**The request:** Reproduce word for word the lines from the beginning of the entries to the line with "R_ = math.radians", both included, but none of the pictures.

**Materials provided:**

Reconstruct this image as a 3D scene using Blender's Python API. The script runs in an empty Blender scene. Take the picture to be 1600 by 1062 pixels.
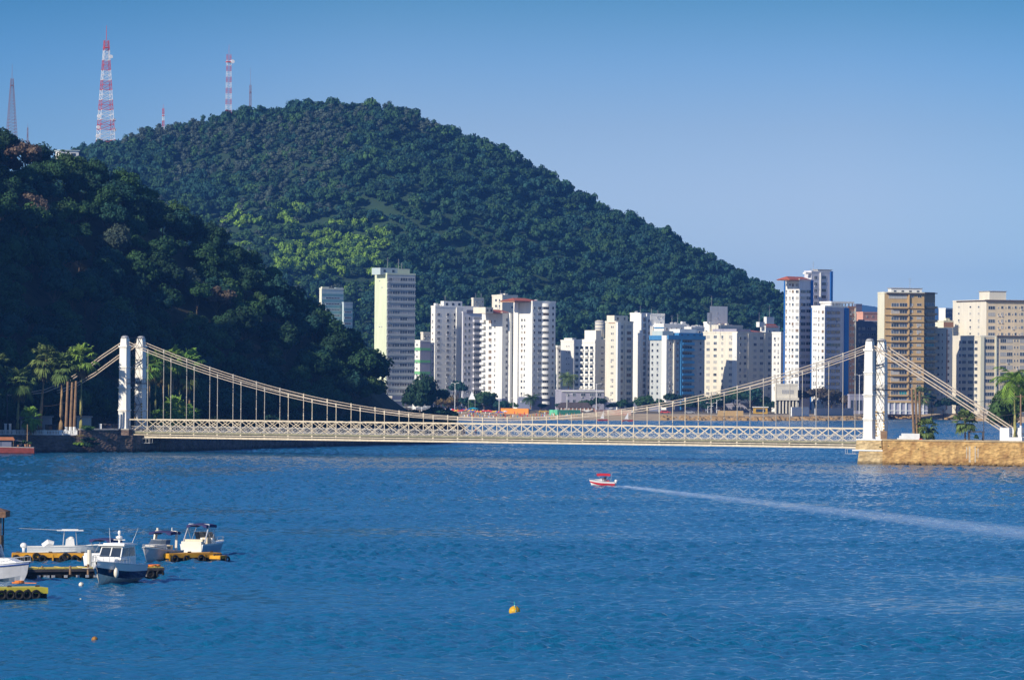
import bpy, math, random
import numpy as np
from mathutils import Vector, Matrix, noise
random.seed(7)
RNG = np.random.default_rng(7)
SC = bpy.context.scene
COL = SC.collection
R_ = math.radians

# ------------------------------------------------------------ camera
F = 7100.0            # focal length in pixels of a 1600 px wide picture
CAMZ = 17.9
ROLL = 0.0078
PITCH = 0.00789
cam_data = bpy.data.cameras.new('camera')
cam = bpy.data.objects.new('camera', cam_data); COL.objects.link(cam)
cam_data.sensor_width = 36.0
cam_data.lens = 36.0 * F / 1600.0
cam_data.clip_start = 1.0
cam_data.clip_end = 60000.0
cam.matrix_world = (Matrix.Translation((0, 0, CAMZ)) @ Matrix.Rotation(math.pi / 2 + PITCH, 4, 'X')
                    @ Matrix.Rotation(ROLL, 4, 'Z'))
SC.camera = cam

# ------------------------------------------------------------ sky and sun
SUN_B = R_(46)        # sun stands to the left and behind the camera
SUN_E = R_(27)
SUN = Vector((-math.sin(SUN_B) * math.cos(SUN_E), -math.cos(SUN_B) * math.cos(SUN_E), math.sin(SUN_E)))
world = bpy.data.worlds.new('World'); SC.world = world
world.use_nodes = True
wn, wl = world.node_tree.nodes, world.node_tree.links
wn.clear()
sky = wn.new('ShaderNodeTexSky'); sky.sky_type = 'NISHITA'; sky.sun_disc = False
sky.sun_elevation = SUN_E
sky.sun_rotation = math.atan2(SUN.x, SUN.y)
sky.altitude = 0; sky.air_density = 1.0; sky.dust_density = 0.3; sky.ozone_density = 3.0
tc = wn.new('ShaderNodeTexCoord'); sep = wn.new('ShaderNodeSeparateXYZ')
ramp = wn.new('ShaderNodeValToRGB')
e = ramp.color_ramp.elements
e[0].position = 0.0;  e[0].color = (0.76, 0.99, 1.48, 1)
e[1].position = 0.30; e[1].color = (0.50, 0.68, 0.98, 1)
for pos_, c_ in ((0.0122, (0.72, 0.92, 1.38, 1)), (0.0263, (0.66, 0.78, 1.13, 1)), (0.0404, (0.59, 0.67, 0.98, 1)), (0.0545, (0.47, 0.56, 0.83, 1)),
                 (0.0686, (0.33, 0.48, 0.76, 1)), (0.083, (0.19, 0.375, 0.585, 1)), (0.12, (0.15, 0.34, 0.60, 1))):
    k_ = e.new(pos_); k_.color = c_
mul = wn.new('ShaderNodeMixRGB'); mul.blend_type = 'MULTIPLY'; mul.inputs[0].default_value = 1.0
bg = wn.new('ShaderNodeBackground'); bg.inputs['Strength'].default_value = 0.12
wo = wn.new('ShaderNodeOutputWorld')
wl.new(tc.outputs['Generated'], sep.inputs[0]); wl.new(sep.outputs['Z'], ramp.inputs[0])
wl.new(sky.outputs[0], mul.inputs[1]); wl.new(ramp.outputs[0], mul.inputs[2])
rx = wn.new('ShaderNodeValToRGB'); ex = rx.color_ramp.elements      # vignette-like darkening put into the sky tint, left and right
mr = wn.new('ShaderNodeMapRange'); mr.inputs[1].default_value = -0.30; mr.inputs[2].default_value = 0.30
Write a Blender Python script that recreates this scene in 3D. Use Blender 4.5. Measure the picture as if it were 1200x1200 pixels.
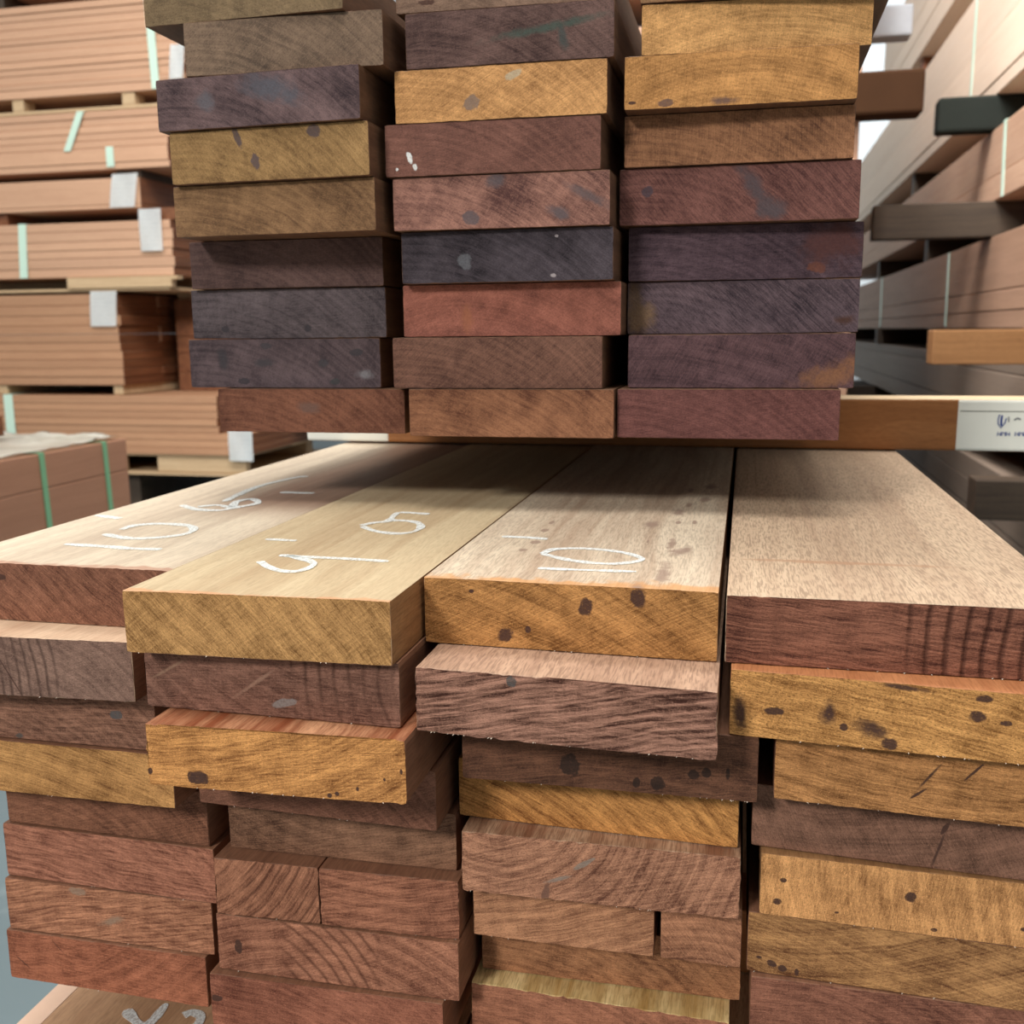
import bpy, bmesh, math, random
from mathutils import Vector, Matrix, noise
random.seed(7)
for o in list(bpy.data.objects): bpy.data.objects.remove(o)

# ------------------------------------------------------------------ measurements (metres, camera at the origin, x right, y into the yard, z up)
BOARDS = {
  '1a': [-0.6839, -0.458, 0.7208, 0.7217, -0.2433, -0.1918],
  '1b': [-0.6476, -0.4742, 0.6759, 0.6861, -0.2947, -0.2433],
  '1c': [-0.6878, -0.4728, 0.7094, 0.7092, -0.3471, -0.2947],
  '1d': [-0.6721, -0.4574, 0.7043, 0.7053, -0.3954, -0.3471],
  '1e': [-0.6578, -0.4484, 0.7434, 0.7393, -0.4473, -0.3954],
  '1f': [-0.6626, -0.4437, 0.7407, 0.7369, -0.5006, -0.4473],
  '1g': [-0.6628, -0.4501, 0.7363, 0.7384, -0.553, -0.5006],
  '1h': [-0.6658, -0.4573, 0.7345, 0.7344, -0.6039, -0.553],
  '2a': [-0.4563, -0.2439, 0.654, 0.6623, -0.2406, -0.1908],
  '2b': [-0.4568, -0.2425, 0.6761, 0.6728, -0.2922, -0.2406],
  '2c': [-0.4389, -0.2324, 0.6439, 0.6524, -0.3427, -0.2922],
  '2d': [-0.4429, -0.2289, 0.719, 0.7118, -0.3943, -0.3427],
  '2e': [-0.4291, -0.2223, 0.7407, 0.7437, -0.4459, -0.3943],
  '2f': [-0.4354, -0.3392, 0.722, 0.7249, -0.4991, -0.4459],
  '2g': [-0.437, -0.2165, 0.7225, 0.7239, -0.5531, -0.4991],
  '2h': [-0.4429, -0.2298, 0.7152, 0.7191, -0.6051, -0.5531],
  '3a': [-0.2409, -0.0133, 0.7312, 0.7265, -0.2432, -0.1893],
  '3b': [-0.2308, -0.0106, 0.6737, 0.6649, -0.2938, -0.2432],
  '3c': [-0.2064, 0.0186, 0.7105, 0.7143, -0.3457, -0.2938],
  '3d': [-0.2208, 0.0064, 0.7484, 0.7401, -0.3975, -0.3457],
  '3e': [-0.2122, 0.0088, 0.7234, 0.7273, -0.4501, -0.3975],
  '3f': [-0.2089, -0.0575, 0.7434, 0.7435, -0.5021, -0.4501],
  '3g': [-0.2099, 0.0122, 0.7729, 0.776, -0.5541, -0.5021],
  '3h': [-0.2147, 0.0043, 0.7533, 0.7467, -0.6061, -0.5541],
  '4a': [-0.0081, 0.2342, 0.7259, 0.7271, -0.2427, -0.1906],
  '4b': [-0.0034, 0.231, 0.7137, 0.6977, -0.2938, -0.2427],
  '4c': [0.0304, 0.221, 0.7238, 0.7126, -0.3458, -0.2938],
  '4d': [0.0161, 0.227, 0.7486, 0.7351, -0.3979, -0.3458],
  '4e': [0.0236, 0.2264, 0.7388, 0.7328, -0.4495, -0.3979],
  '4f': [0.0156, 0.225, 0.741, 0.7338, -0.5014, -0.4495],
  '4g': [0.0193, 0.2343, 0.7355, 0.7355, -0.5534, -0.5014],
  'L8': [-0.5755, -0.3556, 1.0289, 1.0297, -0.1092, -0.0606],
  'L7': [-0.614, -0.3867, 1.0393, 1.0436, -0.0606, -0.0062],
  'L6': [-0.6085, -0.3783, 1.0414, 1.0431, -0.0062, 0.0481],
  'L5': [-0.6025, -0.3786, 1.0343, 1.0396, 0.0481, 0.0996],
  'L4': [-0.5897, -0.3629, 0.9876, 0.9796, 0.0996, 0.1515],
  'L3': [-0.5848, -0.365, 0.9788, 0.9726, 0.1515, 0.2035],
  'L2': [-0.5939, -0.3704, 0.9748, 0.9666, 0.2035, 0.2544],
  'L1': [-0.5582, -0.3502, 0.9734, 0.9813, 0.2544, 0.3059],
  'L0': [-0.6037, -0.387, 0.9789, 0.9731, 0.3059, 0.3579],
  'M8': [-0.3444, -0.1276, 1.0109, 1.0134, -0.1093, -0.0591],
  'M7': [-0.3621, -0.1401, 1.0147, 1.0168, -0.0591, -0.006],
  'M6': [-0.3531, -0.1227, 1.0262, 1.0249, -0.006, 0.0481],
  'M5': [-0.3484, -0.1292, 1.0117, 1.0122, 0.0481, 0.1002],
  'M4': [-0.3526, -0.1322, 1.0024, 1.0063, 0.1002, 0.1524],
  'M3': [-0.358, -0.1413, 0.9982, 1.0061, 0.1524, 0.2029],
  'M2': [-0.347, -0.1354, 1.0007, 1.0054, 0.2029, 0.2535],
  'M1': [-0.3343, -0.1291, 1.001, 1.0054, 0.2535, 0.3054],
  'M0': [-0.3437, -0.1365, 1.0024, 1.0091, 0.3054, 0.3574],
  'R8': [-0.1258, 0.0918, 1.0235, 1.0247, -0.1092, -0.059],
  'R7': [-0.1163, 0.1044, 1.0341, 1.0374, -0.059, -0.0052],
  'R6': [-0.1213, 0.1093, 1.0695, 1.0728, -0.0052, 0.0484],
  'R5': [-0.1205, 0.1107, 1.0649, 1.0739, 0.0484, 0.1031],
  'R4': [-0.1287, 0.1031, 1.0518, 1.0533, 0.1031, 0.1586],
  'R3': [-0.124, 0.0951, 1.0475, 1.0497, 0.1586, 0.2081],
  'R2': [-0.1216, 0.0941, 1.0227, 1.0309, 0.2081, 0.2575],
  'R1': [-0.1061, 0.1059, 1.0257, 1.0448, 0.2575, 0.3037],
  'R0': [-0.1076, 0.1224, 1.025, 1.025, 0.3037, 0.3557],
  '2f2': [-0.3388, -0.2168, 0.7249, 0.7285, -0.4991, -0.4459],
  '3f2': [-0.0525, 0.0114, 0.7435, 0.7436, -0.5021, -0.4501],
}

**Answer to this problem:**
Reconstruct this image as a 3D scene using Blender's Python API. The script runs in an empty Blender scene. Take the picture to be 1600 by 1062 pixels.
import bpy, math, random
import numpy as np
from mathutils import Vector, Matrix, noise
random.seed(7)
RNG = np.random.default_rng(7)
SC = bpy.context.scene
COL = SC.collection
R_ = math.radians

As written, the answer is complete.